Comment l’ELP aborde-t-il les institutions de l’UE?

Comment lutter «pour une transformation profonde» de la société sans mettre en cause les institutions de l’UE, mille fois plus anti-démocratiques et anti-sociales que celles des pays membres? Sur ce point, le Manifeste accouche d’une souris: «Depuis des décennies, l’Union Européenne a été construite par en haut, sans égard à la grande diversité de ses cultures et de ses langues – sans ses peuples et souvent contre eux». Il ne propose même pas de changer l’architecture des institutions existantes, bétonnée par le projet de Constitution! De celle-ci, il n’est tout simplement pas question… Il se contente de préconiser le renforcement des prérogatives des organes élus (Parlement européen et nationaux) et des comités représentatifs (comité économique et social, comité des régions) face au «directoire des Grandes Puissances». Il se revendique de «la défense des intérêts des travailleurs et de la démocratie, de la société européenne, avec ses organisations et ses institutions, parmi lesquels, le Parlement européen». Sur ce point, le discours ne tranche pas sur celui de la social-démocratie ou des verts. Faut-il y voir une peur d’entrer directement en conflit avec le projet politique le plus important des bourgeoisies européennes depuis la Deuxième guerre mondiale: l’Europe impérialiste unifiée et l’appareil d’Etat supranational qui en découle? Les choix politiques de l’ERP et de ses principaux partis nous le diront sous peu…

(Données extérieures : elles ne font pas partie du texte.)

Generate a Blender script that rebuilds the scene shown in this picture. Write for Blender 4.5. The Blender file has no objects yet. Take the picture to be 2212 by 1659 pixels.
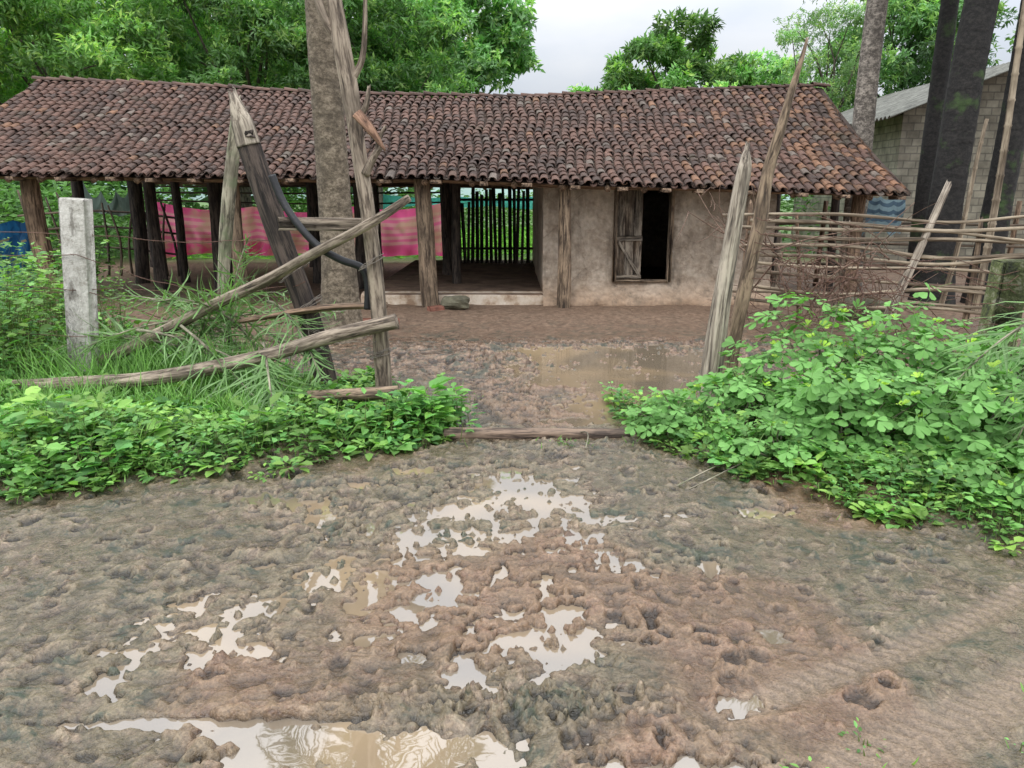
import bpy, math, random
import numpy as np
from mathutils import Vector
R = np.random.default_rng(7)
random.seed(7)
scene = bpy.context.scene
COL = scene.collection
scene.view_settings.view_transform = 'Standard'
scene.view_settings.look = 'None'
scene.view_settings.exposure = 0

# ------------------------------------------------------------------ noise
def vnoise(x, y, seed=0):
    x = np.asarray(x, float); y = np.asarray(y, float)
    xi = np.floor(x).astype(np.int64); yi = np.floor(y).astype(np.int64)
    xf = x - xi; yf = y - yi
    u = xf*xf*(3-2*xf); v = yf*yf*(3-2*yf)
    def h(a, b):
        n = (a*374761393 + b*668265263 + seed*974711) & 0x7fffffff
        n = ((n ^ (n >> 13))*1274126177) & 0x7fffffff
        n = (n ^ (n >> 16)) & 0xffff
        return n/65535.0
    a = h(xi, yi); b = h(xi+1, yi); c = h(xi, yi+1); d = h(xi+1, yi+1)
    return (a*(1-u)+b*u)*(1-v) + (c*(1-u)+d*u)*v
def fbm(x, y, o=4, seed=0, g=.5):
    s = 0; a = 1; t = 0
    for i in range(o):
        s = s + a*vnoise(np.asarray(x)*2**i+i*17.3, np.asarray(y)*2**i-i*9.1, seed+i)
        t += a; a *= g
    return s/t
def ridged(x, y, o=3, seed=0, g=.55):
    s = 0; a = 1; t = 0
    for i in range(o):
        s = s + a*(1-np.abs(2*vnoise(x*2**i+i*7.3, y*2**i-i*3.1, seed+i)-1)); t += a; a *= g
    return s/t
def sstep(a, b, x):
    t = np.clip((x-a)/(b-a), 0, 1); return t*t*(3-2*t)
def blur(A, k):
    for ax in (0, 1):
        pad = [(k+1, k) if i == ax else (0, 0) for i in (0, 1)]
        c = np.cumsum(np.pad(A, pad, mode='edge'), axis=ax)
        n = A.shape[ax]
        A = (np.take(c, np.arange(2*k+1, 2*k+1+n), axis=ax)-np.take(c, np.arange(n), axis=ax))/(2*k+1)
    return A

# ------------------------------------------------------------------ mesh helpers
class MB:
    def __init__(s): s.V=[]; s.F=[]; s.C=[]; s.T=[]; s.n=0
    def add(s, V, Fs, col=(.5,.5,.5), tc=None):
        V = np.asarray(V, float).reshape(-1,3)
        c = np.asarray(col, float)
        if c.ndim == 1: c = np.tile(c, (len(V),1))
        s.V.append(V); s.C.append(c); s.T.append(V.copy() if tc is None else tc)
        for F in Fs:
            F = np.asarray(F, np.int64)
            if len(F): s.F.append(F+s.n)
        s.n += len(V)
    def box(s, c, size, col=(.5,.5,.5), rz=0, rx=0, ry=0, jit=0.0):
        sx, sy, sz = [k/2 for k in size]
        b = min(sx, sy, sz)*.18
        V = []; idx = {}
        for i in (-1,1):
            for j in (-1,1):
                for k in (-1,1):
                    for a in range(3):
                        p = [i*sx, j*sy, k*sz]
                        for q in range(3):
                            if q != a: p[q] -= (i,j,k)[q]*b
                        idx[(i,j,k,a)] = len(V); V.append(p)
        F4 = []; F3 = []
        for a in range(3):
            o = [q for q in range(3) if q != a]
            for sg in (-1,1):
                f = []
                for (p,q) in ((-1,-1),(1,-1),(1,1),(-1,1)):
                    t = [0,0,0]; t[a]=sg; t[o[0]]=p; t[o[1]]=q
                    f.append(idx[(t[0],t[1],t[2],a)])
                F4.append(f)
        for a in range(3):
            o = [q for q in range(3) if q != a]
            for p in (-1,1):
                for q in (-1,1):
                    t1=[0,0,0]; t1[a]=-1; t1[o[0]]=p; t1[o[1]]=q
                    t2=list(t1); t2[a]=1
                    F4.append([idx[(*t1,o[0])], idx[(*t2,o[0])], idx[(*t2,o[1])], idx[(*t1,o[1])]])
        for i in (-1,1):
            for j in (-1,1):
                for k in (-1,1):
                    F3.append([idx[(i,j,k,a)] for a in range(3)])
        V = np.array(V)
        T = V.copy()
        la = int(np.argmax(size))
        if la != 2: T[:, [la,2]] = T[:, [2,la]]
        T += R.random(3)*10
        if jit: V = V + (R.random(V.shape)-.5)*jit
        cx, sx_ = math.cos(rx), math.sin(rx)
        V = V @ np.array([[1,0,0],[0,cx,sx_],[0,-sx_,cx]])
        cy, sy_ = math.cos(ry), math.sin(ry)
        V = V @ np.array([[cy,0,-sy_],[0,1,0],[sy_,0,cy]])
        cz, sz_ = math.cos(rz), math.sin(rz)
        V = V @ np.array([[cz,sz_,0],[-sz_,cz,0],[0,0,1]])
        s.add(V+np.array(c), [F4, F3], col, T)
    def tube(s, pts, rad, sides=10, rough=0.0, sub=4, jag=0.0, col=(.5,.5,.5), seed=None, flat=1.0, wob=0.0):
        pts = np.asarray(pts, float)
        n = len(pts); rad = np.full(n, float(rad)) if np.ndim(rad) == 0 else np.asarray(rad, float)
        seed = int(R.integers(1000)) if seed is None else seed
        if sub > 1:
            t = np.linspace(0, n-1, (n-1)*sub+1)
            out = []
            for tt in t:
                i = min(int(tt), n-2); f = tt-i
                p0 = pts[max(i-1,0)]; p1 = pts[i]; p2 = pts[i+1]; p3 = pts[min(i+2,n-1)]
                out.append(.5*((2*p1)+(-p0+p2)*f+(2*p0-5*p1+4*p2-p3)*f*f+(-p0+3*p1-3*p2+p3)*f**3))
            rad = np.interp(t, np.arange(n), rad); pts = np.array(out); n = len(pts)
        d = np.diff(pts, axis=0); L = np.concatenate([[0], np.cumsum(np.linalg.norm(d, axis=1))])
        if wob:
            w = np.stack([vnoise(L*2.1, L*0+3.3, seed+5)-.5, vnoise(L*2.1, L*0+8.3, seed+6)-.5, L*0], 1)*wob
            pts = pts + w
            d = np.diff(pts, axis=0)
        tan = np.vstack([d, d[-1:]]); tan[1:-1] = d[1:]+d[:-1]
        tan /= np.linalg.norm(tan, axis=1)[:,None]+1e-9
        ref = np.array([1.,0,0]) if abs(tan[0][0]) < .8 else np.array([0,1.,0])
        V = []; T = []
        a = np.linspace(0, 2*np.pi, sides, endpoint=False)
        nrm = ref - tan[0]*np.dot(ref, tan[0]); nrm /= np.linalg.norm(nrm)
        for i in range(n):
            nrm = nrm - tan[i]*np.dot(nrm, tan[i]); nrm /= np.linalg.norm(nrm)+1e-9
            bn = np.cross(tan[i], nrm)
            if rough:
                rr = rad[i]*(1+rough*2*(fbm(np.cos(a)*1.7+5, np.sin(a)*1.7+L[i]*1.1, 2, seed)-.5)
                         + rough*1.2*(vnoise(np.cos(a)*5+9, np.sin(a)*5+L[i]*.7, seed+3)-.5))
            else: rr = np.full(sides, rad[i])
            ring = pts[i] + (nrm[None]*np.cos(a)[:,None] + bn[None]*np.sin(a)[:,None]*flat)*rr[:,None]
            if jag and i == n-1:
                ring = ring + tan[i][None]*((R.random(sides)-.3)*jag)[:,None]
            V.append(ring)
            T.append(np.stack([np.cos(a)*rad[i]+seed, np.sin(a)*rad[i], np.full(sides, L[i])], 1))
        V = np.vstack(V); T = np.vstack(T)
        k = np.arange(sides); k2 = (k+1) % sides
        F = [np.stack([i*sides+k, i*sides+k2, (i+1)*sides+k2, (i+1)*sides+k], 1) for i in range(n-1)]
        V = np.vstack([V, pts[:1], pts[-1:]-tan[-1:]*rad[-1]*(.6 if jag else 0)])
        T = np.vstack([T, T[:1], T[-1:]])
        nb = n*sides
        c1 = np.stack([k2, k, np.full(sides, nb)], 1)
        c2 = np.stack([(n-1)*sides+k, (n-1)*sides+k2, np.full(sides, nb+1)], 1)
        s.add(V, [np.vstack(F), c1, c2], col, T)
    def grid(s, P, mask=None, col=(.5,.5,.5), tc=None):
        a, b = P.shape[:2]
        I = np.arange(a*b).reshape(a, b)
        F = np.stack([I[:-1,:-1], I[:-1,1:], I[1:,1:], I[1:,:-1]], -1)
        if mask is not None: F = F[mask]
        c = np.asarray(col, float)
        if c.ndim == 3: c = c.reshape(-1,3)
        s.add(P.reshape(-1,3), [F.reshape(-1,4)], c, None if tc is None else tc.reshape(-1,3))
    def leaves(s, P, D, N, L, W, C, tmpl):
        V, Fc = tmpl
        D = D/(np.linalg.norm(D, axis=1)[:,None]+1e-9)
        S = np.cross(D, N); S /= (np.linalg.norm(S, axis=1)[:,None]+1e-9)
        N = np.cross(S, D)
        k = len(V)
        X = P[:,None,:] + V[None,:,0:1]*(L[:,None,None])*D[:,None,:] + V[None,:,1:2]*W[:,None,None]*S[:,None,:] + V[None,:,2:3]*L[:,None,None]*N[:,None,:]
        F = Fc[None]+ (np.arange(len(P))*k)[:,None,None]
        s.add(X.reshape(-1,3), [F.reshape(-1, Fc.shape[1])], np.repeat(C, k, axis=0))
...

Entretien réalisé par Jean BATOU

  1. PRC (Italie), PRC (Saint-Marin); PDS (Allemagne); PCF (France – doit confirmer son adhésion par le vote de ses membres); Synaspismos (Coalition, Grèce); IU (Gauche unie, Espagne), dont EUiA (Gauche Unie et Alternative-Catalogne) et PCE; KPÖ (Autriche); SDS (République thèque); ESDTP (Estonie); Munkaspart (Hongrie); SAP (Roumanie); KSS (Slovaquie). L’ELP compte trois partis «observateurs»: AKEL (Chypre), PdCI (Italie) et La Gauche (Luxembourg).